The integration of local populations into this security architecture is equally significant. More than 1,100 tribal youth have been recruited into specialised units such as the Bastariya Battalion, aligning employment generation with security objectives.
Security infrastructure has been repurposed as a vehicle for development delivery. Police camps are no longer merely operational bases but nodes of governance. From these camps, new bus services have been launched, connecting dozens of previously inaccessible villages for the first time since independence. Community initiatives, such as the opening of 73 libraries signal a broader normalisation of civic life.

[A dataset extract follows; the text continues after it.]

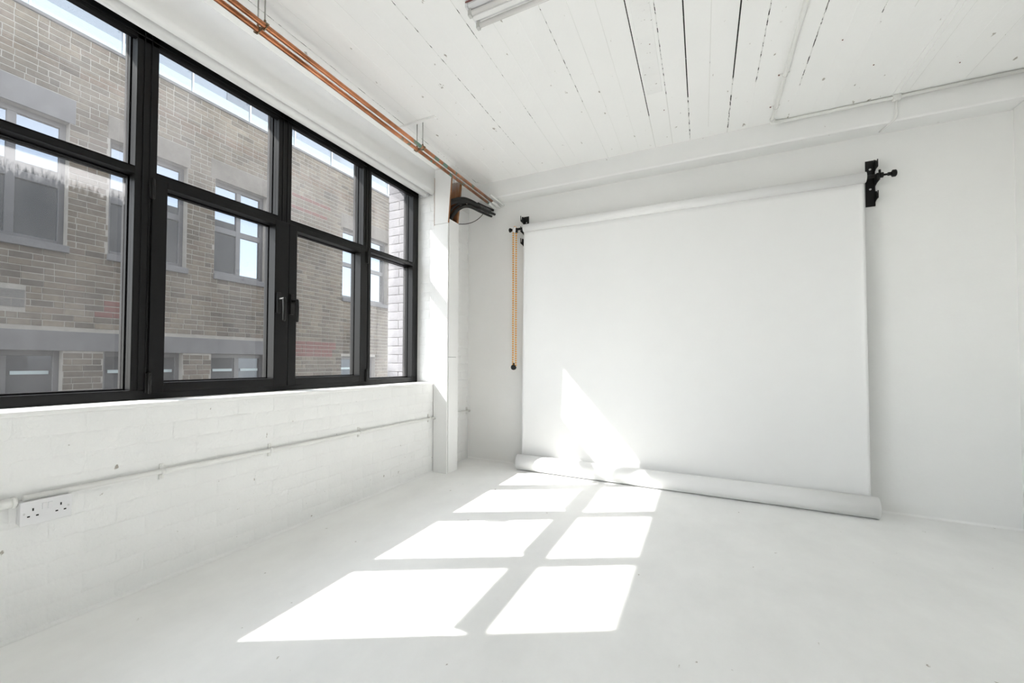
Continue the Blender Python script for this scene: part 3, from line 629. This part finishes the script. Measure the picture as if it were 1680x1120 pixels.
# expanding rod ends, knobs and the chain drive
MB().tube([(.872, YR, ZR), (.93, YR, ZR)], .012, 12).tube([(.925, YR, ZR), (.955, YR, ZR)], .017, 14).tube([(.955, YR, ZR), (1.0, YR, ZR)], .0065, 10).cyl((.940, YR, ZR), (.940, YR, ZR+.036), .006, 8).tube([(.975, YR, ZR), (.992, YR, ZR)], .011, 12).build('rod_end', M['blackm'], bd)
MB().tube([(.992, YR, ZR), (.996, YR, ZR), (1.010, YR, ZR), (1.014, YR, ZR)], [.016, .022, .022, .017], 20).build('knob', M['blackm'], bd, label='black round knob')
MB().tube([(-1.415, YR, ZR), (-1.324, YR, ZR)], .011, 12).box(-1.40, -1.385, YR-.012, YR+.012, ZR-.03, ZR+.01).build('rod_end', M['blackm'], bd)
MB().tube([(-1.462, YR, ZR), (-1.456, YR, ZR), (-1.448, YR, ZR), (-1.43, YR, ZR)], [.015, .021, .019, .008], 20).build('knob', M['blackm'], bd, label='black round knob')
MB().tube([(-1.423, YR, ZR), (-1.419, YR, ZR), (-1.402, YR, ZR), (-1.398, YR, ZR)], [.024, .026, .026, .024], 24).build('chain_wheel', M['plastic'], bd, label='white chain wheel')
mb = MB(); xch = -1.411; pitch_ = .0205; zt, zb = ZR, .905
def strand(yc, x, z0, z1):
    z = z0; k = 0
    while z > z1:
        mb.tube([(x, yc, z), (x, yc, z-pitch_*.14), (x, yc, z-pitch_*.46), (x, yc, z-pitch_*.6)], [.004, .0082, .0082, .004], 8, mi=0)
        mb.tube([(x, yc, z-pitch_*.6), (x, yc, z-pitch_)], .0055, 6, mi=1); z -= pitch_; k += 1
strand(YR, xch-.013, zt-.004, zb); strand(YR, xch+.014, zt-.012, zb)
arc = [(xch+.0005+.0135*math.cos(a), YR, zt+.0+.028*math.sin(a)) for a in [PI*k/10 for k in range(11)]]
mb.tube(arc, .005, 8, mi=0)
ch = mb.build('chain', [M['orange'], plain('bead_white', (.75, .68, .60), rough=.4)], bd, label='orange and white bead chain loop')
MB().tube([(xch-.006, YR-.008, .885), (xch-.006, YR+.008, .885)], .024, 24).box(xch-.014, xch+.002, YR-.006, YR+.006, .90, .925).build('chain_weight', M['blackm'], bd, bevel=.002, label='black round weight')

# hooked brackets on the wall
def bracket(x, side, lab):
    b = thing('wall_bracket', lab, 'bracket', (x, YB, 2.1), 'triple hook backdrop brackets')
    w_ = .044
    xa, xb = (x-w_, x) if side > 0 else (x, x+w_)
    mb = MB(); mb.box(xa, xb, YB-.005, YB, 1.962, 2.262); mb.build('wall_plate', M['blackm'], b, bevel=.001, seg=1)
    for z in (2.205, 2.075): MB().cyl(((xa+xb)/2, YB-.007, z), ((xa+xb)/2, YB-.004, z), .006, 12).build('screw', M['screw'], b)
    xp0, xp1 = (x-.004, x) if side > 0 else (x, x+.004)
    for z in (2.240, ZR+.012, 2.040):
        dd = lambda q: YB-q
        kd = .70 if (side > 0 and abs(z-ZR) > .03) else 1.0
        poly = [(dd(a_*kd), z+b_) for a_, b_ in ((0, .006), (.05, .012), (.072, .004), (.084, -.026), (.100, -.030), (.105, .006), (.114, .004), (.114, -.044), (.05, -.047), (0, -.06))]
        MB().prism(poly, 'x', xp0, xp1).build('hook', M['blackm'], b)
    MB().box(xp0, xp1, YB-.012, YB, 1.962, 2.262).build('side_plate', M['blackm'], b)
    return b
bracket(.937, 1, 'black metal hook bracket holding right end of paper backdrop')
bracket(-1.352, -1, 'black metal hook bracket holding left end of paper backdrop by the chain')

# ------------------------------------------------------------ the building across the alley
FXB = -6.40
bb = thing('brick_building', 'old brown brick building with grey framed windows across the alley', 'building', (FXB, 5, -2))
openings = [(1.45, 2.54, 2.28, 3.79), (3.01, 4.12, 2.28, 3.79), (4.60, 5.66, 2.28, 3.79), (7.77, 9.50, 2.28, 3.79),
            (1.40, 2.53, -.4, 1.015), (2.99, 4.10, -.4, 1.015), (4.58, 5.70, -.4, 1.015), (7.76, 9.0, -.4, 1.015)]
blocks = [(1.88, 2.14, 1.50, 1.70), (1.2, 2.60, 3.79, 4.08), (2.98, 4.16, 3.79, 4.08), (4.52, 5.80, 3.79, 4.08), (7.70, 9.58, 3.79, 4.08), (1.0, 5.74, 1.015, 1.25)]
ZT = 4.92
# mortar-faced wall core built round the openings
ys = sorted({-1.5, 12.5}.union(*[{a, b} for a, b, _, _ in openings])); core = MB()
for i in range(len(ys)-1):
    a, b = ys[i], ys[i+1]; zs = [(-2, ZT)]
    for (oa, ob, z0, z1) in openings:
        if oa < (a+b)/2 < ob:
            nz_ = []
            for s, e in zs:
                if z0 > s: nz_.append((s, min(e, z0)))
                if z1 < e: nz_.append((max(s, z1), e))
            zs = [q for q in nz_ if q[1] > q[0]+1e-4]
    for s, e in zs: core.box(FXB-.34, FXB-.003, a, b, s, e)
core.build('mortar_wall', M['mortar'], bb)
MB().box(FXB-.40, FXB+.02, -1.5, 12.5, ZT, ZT+.045).build('coping', M['concrete'], bb, bevel=.008)
for a, b in ((1.2, 2.60), (2.98, 4.16), (4.52, 5.80), (7.70, 9.58)):
    MB().box(FXB-.02, FXB+.002, a, b, 3.79, 4.085).build('lintel', M['concrete'] if a < 2 else M['render_patch'], bb, bevel=.002)
MB().box(FXB-.02, FXB+.004, 1.0, 5.74, 1.015, 1.25).build('concrete_band', M['concrete'], bb, bevel=.003)
br = random.Random(11); bricks = []
CH = .0755
nrow = int((ZT-.3)/CH)
for j in range(nrow):
    z = ZT-(j+1)*CH+.0; header_row = (j % 2 == 1)
    y = .9-(.056 if header_row else .17)+br.uniform(-.01, .01)
    k = 0
    while y < 10.3:
        L = .112 if ((k % 2 == 1) and br.random() < .55) else .225
        a, b = y+.005, y+L-.005; y += L; k += 1
        zc = z+CH/2; parts_ = [(a, b)]
        for (oa, ob, z0, z1) in openings+blocks:
            if z0-.02 < zc < z1+.02:
                q = []
                for s, e in parts_:
                    if e <= oa or s >= ob: q.append((s, e))
                    else:
                        if s < oa-.03: q.append((s, oa-.004))
                        if e > ob+.03: q.append((ob+.004, e))
                parts_ = q
        for (s, e) in parts_:
            if e-s > .03: bricks.append((s, e, z+.0055, z+CH-.0045))
# one recessed air vent and two patches of red bricks
def isred(s, e, z0, z1):
    c, zc = (s+e)/2, (z0+z1)/2
    return (2.93 < c < 3.42 and 1.47 < zc < 1.66) or (6.30 < c < 7.50 and 1.0 < zc < 1.29) or (6.1 < c < 7.35 and 3.82 < zc < 4.10 and (zc < 3.9 or zc > 4.02))
bricks = [q for q in bricks if 1 or not (1.88 < (q[0]+q[1])/2 < 2.14 and 1.48 < (q[2]+q[3])/2 < 1.72)]
def vis(q):
    y, z = (q[0]+q[1])/2, (q[2]+q[3])/2
    if not (1.85 < y < 9.6 and z > .62): return 0
    return 1/(6.4**2+y*y+(z-.936)**2)
order = sorted(range(len(bricks)), key=lambda i: -vis(bricks[i])); single = set(order[:285])
bmesh_pool = {}
def bface(L, H, mats, name='brick'):
    key = (round(L, 2), mats.name)
    if key not in bmesh_pool:
        c = .002; d = .011
        mb = MB(); y, z = key[0]/2, H/2
        mb.add([(-.006, -y, -z), (-.006, y, -z), (-.006, y, z), (-.006, -y, z), (d-.010, -y+c, -z+c), (d-.010, y-c, -z+c), (d-.010, y-c, z-c), (d-.010, -y+c, z-c)],
               [(4, 5, 6, 7), (0, 1, 5, 4), (1, 2, 6, 5), (2, 3, 7, 6), (3, 0, 4, 7)])
        bmesh_pool[key] = mb.mesh(name, mats)
    return bmesh_pool[key]
mass = MB(); tones = []; massr = MB()
for i, (s, e, z0, z1) in enumerate(bricks):
    red = isred(s, e, z0, z1)
    px = br.uniform(-.002, .0025)
    if i in single:
        me = bface(e-s, z1-z0, M['redbrick'] if red else M['brick1'])
        o = bpy.data.objects.new('brick', me); COL.objects.link(o); o.parent = bb
        o.location = Vector((FXB+px, (s+e)/2, (z0+z1)/2))-Vector((FXB, 5, -2))
    else:
        m_ = massr if red else mass; c = .002; x = FXB+.001+px*.6; xb = FXB-.006
        m_.add([(xb, s, z0), (xb, e, z0), (xb, e, z1), (xb, s, z1), (x, s+c, z0+c), (x, e-c, z0+c), (x, e-c, z1-c), (x, s+c, z1-c)],
               [(4, 5, 6, 7), (0, 1, 5, 4), (1, 2, 6, 5), (2, 3, 7, 6), (3, 0, 4, 7)])
        if not red: tones += [(.93 if 4.38 < z0 < 4.50 and br.random() < .8 else br.random())]*5
mo = mass.build('brickwork', M['brickN'], bb); mo['kind'] = 'stuff'
at = mo.data.attributes.new('tone', 'FLOAT', 'FACE'); at.data.foreach_set('value', tones)
mo = massr.build('red_brickwork', M['redbrick'], bb); mo['kind'] = 'stuff'; mo['label'] = 'patches of red replacement bricks'
# vent grille: two slatted terracotta blocks
for (a, b, z0, z1) in ((1.89, 2.13, 1.60, 1.70), (1.89, 2.005, 1.50, 1.59), (2.015, 2.13, 1.50, 1.59)):
    mb = MB(); mb.box(FXB-.02, FXB-.004, a, b, z0, z1); n_ = 7
    for k in range(n_): mb.box(FXB-.006, FXB+.004, a, b, z0+(z1-z0)*(k+.15)/n_, z0+(z1-z0)*(k+.6)/n_)
    mb.build('air_vent', M['sillstone'], bb)
def far_window(y0, y1, z0, z1, muls, trans, sill=True, low=False, bar=False):
    xf = FXB-.10
    mb = MB(); f = .065
    mb.box(xf-.05, xf, y0, y0+f, z0, z1); mb.box(xf-.05, xf, y1-f, y1, z0, z1); mb.box(xf-.05, xf, y0+f, y1-f, z1-f, z1); mb.box(xf-.05, xf, y0+f, y1-f, z0, z0+f)
    wn = mb.build('window', M['grey'], bb, bevel=.004, seg=1); ROOTLOC[wn.name] = ROOTLOC[bb.name]
    def sub(m_, name, mat, bevel=0):
        q = m_.build(name, mat, None, bevel=bevel); q.parent = wn
        return q
    cuts = [y0+f]+muls+[y1-f]
    cols = []
    prev = y0+f
    for m_ in muls:
        cols.append((prev, m_-.045)); sub(MB().box(xf-.045, xf-.003, m_-.045, m_+.045, z0+f, z1-f), 'mullion', M['grey'], .003); prev = m_+.045
    cols.append((prev, y1-f))
    for a, b in cols:
        rows = [(z0+f, z1-f)]
        if trans:
            sub(MB().box(xf-.044, xf-.004, a, b, trans-.045, trans+.045), 'transom', M['grey'], .003); rows = [(z0+f, trans-.045), (trans+.045, z1-f)]
        for r0, r1 in rows:
            g = MB().box(xf-.032, xf-.026, a, b, r0, r1); sub(g, 'pane', M['farglass_low'] if bar else M['farglass'])
        if bar: sub(MB().box(xf-.02, xf-.008, a+.04, b-.04, .735, .775), 'pale_bar', M['upstand'])
    if sill: sub(MB().box(xf-.05, FXB+.035, y0-.01, y1+.02, z0-.085, z0), 'sill', M['sillstone'], .005)
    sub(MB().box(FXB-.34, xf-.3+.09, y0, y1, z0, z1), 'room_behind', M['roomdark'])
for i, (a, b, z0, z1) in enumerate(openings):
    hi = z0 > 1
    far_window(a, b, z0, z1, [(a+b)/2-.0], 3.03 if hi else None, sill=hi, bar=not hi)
# rust streak below the furthest window
# ------------------------------------------------------------ roof terrace: balustrade and set-back storey
gb = thing('glass_balustrade', 'frameless glass balustrade on roof edge of the brick building', 'balustrade', (-6.62, 5, ZT))
py = [-.05, 1.06, 2.17, 3.25, 4.31, 5.43, 6.52, 7.615, 8.70, 9.79, 10.9]
for i in range(len(py)-1):
    MB().add([(-6.62, py[i]+.02, ZT+.06), (-6.62, py[i+1]-.02, ZT+.06), (-6.62, py[i+1]-.02, ZT+1.0), (-6.62, py[i]+.02, ZT+1.0)], [(0, 1, 2, 3)]).build('glass_panel', M['railglass'], gb)
for y in py:
    MB().box(-6.64, -6.60, y-.012, y+.012, ZT+.046, ZT+1.02).build('post', M['chrome'] if y not in (5.43,) else M['chrome'], gb, bevel=.002)
    MB().cyl((-6.60, y-.045, ZT+.50), (-6.585, y-.045, ZT+.50), .018, 12).cyl((-6.60, y+.045, ZT+.50), (-6.585, y+.045, ZT+.50), .018, 12).box(-6.61, -6.595, y-.05, y+.05, ZT+.495, ZT+.505).build('clamp', M['chrome'], gb)
ph = thing('rooftop_storey', 'pale set back rooftop storey behind the glass balustrade', 'building', (-8, 5, ZT))
MB().box(-9, -7.4, -4, 13, ZT-.1, ZT+.87).build('white_upstand', M['upstand'], ph)
MB().box(-9.2, -7.5, -4, 13, ZT+.87, ZT+2.3).build('cladding', M['penthouse'], ph)
for a, b in ((.3, 1.5), (3.72, 4.05), (5.6, 7.3), (8.6, 8.95)):
    MB().box(-7.5, -7.485, a, b, ZT+.87, ZT+2.1).build('dark_panel', plain('slate_panel', (0.102, 0.116, 0.143), rough=.4) if 'slate_panel' not in bpy.data.materials else bpy.data.materials['slate_panel'], ph)
o = MB().box(-9, -6.76, -4, 13, ZT-.2, ZT-.01).build('roof_terrace', M['upstand'], ph)
o = MB().box(-12, XO, -8, 16, -2.1, -2.0).build('alley_ground', M['asphalt']); struct(o, 'dark asphalt ground of the alley between the buildings')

These micro-level changes offer important economic signals. Rising sales of two-wheelers, tripling to over 5,000 units in interior tribal regions, suggest growing disposable incomes and expanding local markets. In Gadchiroli, the prospect of large-scale industrial investment, including the development of a major steel hub with the potential to generate 1.5 lakh jobs, points to the early stages of structural transformation. These are the building blocks of a transition from subsistence economies to diversified, market-linked systems.
The cumulative effect of these interventions is visible in the changing dynamics of violence. As connectivity and state presence have expanded, the operational space for insurgents has narrowed. Data from recent years shows a clear inverse relationship: areas that have seen rapid infrastructure and telecom expansion have also experienced sharp declines in violent incidents. development interventions are increasingly displacing insurgent influence by altering both opportunity structures and incentive systems.
At the organisational level, the Maoist movement has struggled to adapt to this new environment. Leadership attrition has been severe. Only a small fraction of its central leadership remains active by end-2025 down to a series of localised, reactive units. Crucially, this decline is intertwined with positive changes in the socio-economic conditions that once sustained recruitment and mobilisation.
From the standpoint of development politics, the most consequential shift has been in the nature of state legitimacy. In regions where the state was once absent or mistrusted, it is now increasingly associated with tangible benefits—roads, connectivity, welfare, employment. This transformation reflects a broader principle: legitimacy is built not only through authority, but through delivery. By embedding itself in everyday economic life, the state has begun to displace insurgent narratives of neglect and exclusion.
None of this suggests that the challenge has been fully resolved. Persistent issues around land rights, forest governance, and the implementation of protective legislation in Scheduled Areas continue to generate friction.
Nevertheless, the result so far is a quiet but profound transformation. Villages that once lay beyond the reach of the state are connected by roads and mobile networks; local economies are beginning to stir. The “Red Corridor” is now being transformed by connectivity, markets, and institutions—evidence that development, when systematically deployed, can succeed where force alone could not.
(Vivek Y. Kelkar is a researcher and analyst whose work explores global power shifts, strategy, trade transitions, and the geopolitics of systemic risk.)